While the TR-8 and the TB-3 are the obvious heads of the AIRA household, the virtual-analog System-1 synth ($599, shipping this summer) and VT-3 vocal effects box ($199, shipping in April) round out this nuclear family in a way that feels downright wholesome. There’s something that just clicks when you have all four members on the same table in front of you: it’s the four elements of modern electronic music performance in hardware form, which is something you don’t see very often without a laptop also in tow. They’re all cut from the same unapologetically futuristic cloth: black brushed-metal faces with Tron-esque green edging and sloped-in sides that give the whole kit a thickness and presence that you’d never see in a laptop. Well, maybe you’d see it in an Alienware joint, but that’s not such a bad look for a drum machine, it turns out. Seeing them blink and step in unison is simultaneously comforting and exhilarating: "Come with us," they seem to whisper in unison, "to a place where the fog machines never run out of juice." They’re your little buddies — and most importantly, you can’t do spreadsheets or check Friendster or watch porn on them. All you can do is rock.

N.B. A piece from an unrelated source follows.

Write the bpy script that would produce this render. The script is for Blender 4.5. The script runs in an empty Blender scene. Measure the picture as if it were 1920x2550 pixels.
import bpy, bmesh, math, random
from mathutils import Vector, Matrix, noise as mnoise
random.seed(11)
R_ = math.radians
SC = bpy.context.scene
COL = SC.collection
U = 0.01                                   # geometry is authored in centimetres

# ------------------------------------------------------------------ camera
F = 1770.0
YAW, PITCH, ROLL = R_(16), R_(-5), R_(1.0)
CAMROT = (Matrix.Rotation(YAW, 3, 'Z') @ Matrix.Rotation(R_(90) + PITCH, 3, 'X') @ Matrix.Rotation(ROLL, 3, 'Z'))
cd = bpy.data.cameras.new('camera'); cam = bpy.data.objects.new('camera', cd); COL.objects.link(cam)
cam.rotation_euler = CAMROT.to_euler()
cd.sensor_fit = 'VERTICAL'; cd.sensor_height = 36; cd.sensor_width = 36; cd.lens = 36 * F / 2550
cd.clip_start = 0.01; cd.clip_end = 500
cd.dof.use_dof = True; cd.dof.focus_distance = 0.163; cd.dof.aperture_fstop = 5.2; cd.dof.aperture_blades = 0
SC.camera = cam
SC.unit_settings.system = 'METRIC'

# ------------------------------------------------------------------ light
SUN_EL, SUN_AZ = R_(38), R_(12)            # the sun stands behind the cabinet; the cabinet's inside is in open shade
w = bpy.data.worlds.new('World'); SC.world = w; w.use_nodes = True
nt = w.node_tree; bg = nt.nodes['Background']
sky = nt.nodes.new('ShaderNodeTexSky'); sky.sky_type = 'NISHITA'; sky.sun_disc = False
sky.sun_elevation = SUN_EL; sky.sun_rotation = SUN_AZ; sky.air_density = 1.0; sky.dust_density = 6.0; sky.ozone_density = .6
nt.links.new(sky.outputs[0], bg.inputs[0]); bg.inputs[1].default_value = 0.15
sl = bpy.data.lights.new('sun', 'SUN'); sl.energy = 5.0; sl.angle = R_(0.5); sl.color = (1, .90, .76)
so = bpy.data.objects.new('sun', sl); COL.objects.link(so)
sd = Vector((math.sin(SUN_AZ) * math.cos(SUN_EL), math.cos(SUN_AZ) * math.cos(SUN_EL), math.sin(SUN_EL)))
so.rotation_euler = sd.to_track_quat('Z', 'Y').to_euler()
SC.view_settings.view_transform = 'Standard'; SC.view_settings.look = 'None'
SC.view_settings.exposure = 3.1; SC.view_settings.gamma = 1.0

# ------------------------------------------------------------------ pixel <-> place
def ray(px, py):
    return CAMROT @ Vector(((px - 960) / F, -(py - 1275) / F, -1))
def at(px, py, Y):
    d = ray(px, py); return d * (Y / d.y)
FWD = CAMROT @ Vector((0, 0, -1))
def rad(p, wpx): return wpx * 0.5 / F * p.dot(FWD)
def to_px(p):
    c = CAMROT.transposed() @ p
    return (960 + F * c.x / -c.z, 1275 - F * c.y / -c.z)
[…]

There's essentially no legitimate reason to continue spending money on the legacy hardware

Rocking out — and appealing to beginners — are two facets of electronic music production that are becoming rare in an increasingly-Ableton’d world. Die-hard Roland fetishists will likely be sated by the sound universe that the company has recreated with Analog Circuit Behavior. That’s a huge triumph in itself — now there’s essentially no legitimate reason to continue spending money on the legacy hardware except for museum-grade nostalgia, which is something that most serious aspiring producers can’t afford to indulge in.

And in any case, Roland knows that those heavy tweakers aren’t going to help them grow their future audience. With AIRA, Roland has built a contemporary hardware composition platform that’s as easy to enjoy as an electric guitar. The drum machine giant knows it really only needs to manufacture one thing to turn on an entire new generation of drum machine addicts: fun.